Modey Lemon- Thunder and Lightning (Birdman)

Ok, so their name is too goddamn fussy. It sounds like some Frenchman’s mangling of an old blues singer, or something. Beyond that, there are bleary-eyed savages running wild through a dense feedback jungle here, so let’s skip the surface jive and dive right in. Modey Lemon are another entry in the suddenly crowded sub-sub-genre of blues-punk duos. I dunno if they were the first or the last to get on this highly unlikely gravy train (I suspect somewhere in the middle), but they are most likely the first two-man garage racketeers from Pittsburgh, which is surely the most under-rated rock and roll town in the country. For the record, Paul Quattrone is on the traps, and one Phil Boyd is lead everything else. Together they chug and rattle and blurt with such reptile intuition that it makes you think they’ve gotta be sharing something- half a brain, a couple of balls, maybe- to flow so perfectly with one another.
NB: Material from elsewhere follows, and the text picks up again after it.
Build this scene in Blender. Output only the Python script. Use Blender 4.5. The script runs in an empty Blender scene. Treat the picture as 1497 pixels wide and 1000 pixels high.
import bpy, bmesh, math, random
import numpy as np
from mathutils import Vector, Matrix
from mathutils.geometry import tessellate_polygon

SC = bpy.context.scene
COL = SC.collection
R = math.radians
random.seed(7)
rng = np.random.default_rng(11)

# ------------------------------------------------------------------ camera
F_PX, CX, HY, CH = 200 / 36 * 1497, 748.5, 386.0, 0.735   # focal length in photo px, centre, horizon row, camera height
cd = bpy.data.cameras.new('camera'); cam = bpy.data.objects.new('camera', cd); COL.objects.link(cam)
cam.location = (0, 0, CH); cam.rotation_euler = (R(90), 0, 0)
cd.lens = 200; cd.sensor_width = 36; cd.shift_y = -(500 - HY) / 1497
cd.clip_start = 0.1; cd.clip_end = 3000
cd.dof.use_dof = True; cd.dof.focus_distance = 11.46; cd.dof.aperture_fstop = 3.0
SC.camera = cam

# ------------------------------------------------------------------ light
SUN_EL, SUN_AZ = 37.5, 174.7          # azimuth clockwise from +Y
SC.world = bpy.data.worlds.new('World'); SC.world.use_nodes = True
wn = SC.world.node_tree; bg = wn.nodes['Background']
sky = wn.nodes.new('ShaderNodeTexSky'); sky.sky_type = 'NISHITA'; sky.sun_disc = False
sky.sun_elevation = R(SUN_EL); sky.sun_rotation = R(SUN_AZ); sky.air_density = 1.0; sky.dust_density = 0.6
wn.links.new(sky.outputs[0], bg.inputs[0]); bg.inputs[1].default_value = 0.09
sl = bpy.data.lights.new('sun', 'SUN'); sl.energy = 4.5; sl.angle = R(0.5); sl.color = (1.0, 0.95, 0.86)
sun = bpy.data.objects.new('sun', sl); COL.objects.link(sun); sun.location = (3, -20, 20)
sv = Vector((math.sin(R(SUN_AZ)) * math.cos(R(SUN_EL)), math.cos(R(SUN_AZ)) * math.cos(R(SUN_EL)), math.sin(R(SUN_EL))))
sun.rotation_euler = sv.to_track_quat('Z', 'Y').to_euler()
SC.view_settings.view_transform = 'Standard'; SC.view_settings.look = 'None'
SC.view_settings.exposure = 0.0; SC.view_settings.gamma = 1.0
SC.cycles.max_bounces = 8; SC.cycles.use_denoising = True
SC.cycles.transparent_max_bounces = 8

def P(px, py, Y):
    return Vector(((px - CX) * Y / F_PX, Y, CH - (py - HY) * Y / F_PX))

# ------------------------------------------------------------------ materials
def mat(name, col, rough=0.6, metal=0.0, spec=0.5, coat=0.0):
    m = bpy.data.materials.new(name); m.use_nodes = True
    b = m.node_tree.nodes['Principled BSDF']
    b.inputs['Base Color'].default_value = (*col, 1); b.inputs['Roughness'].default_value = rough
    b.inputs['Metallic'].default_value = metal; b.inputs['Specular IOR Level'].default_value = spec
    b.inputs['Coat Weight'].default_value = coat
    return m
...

Sure, the Lemon wallows in the same dirty-fuzz gospel as like-minded sinners like the Lee County Killers and the Black Keys, but the difference here is weight and intensity. As bare boned as this outfit is, they pack a whole ear bleeding wall of rock action in the claustrophobic confines of “Thunder and Lightning”. How the fuck do two guys manage to kick out the goddamn jams with such ferocity without 5 Motor City revolutionary nutcases covering their backs? Listen, that’s just the way they handle business in Steel City, Jack. Any band that’s gonna cop the title of their record from a Thin Lizzy album- the album that featured the monstrous “Cold Sweat”, even- had better come to the party armed to the teeth. And believe me, Modey Lemon is packing plenty of heat here. They just gotta change their name, or nobody’s gonna buy any t-shirts.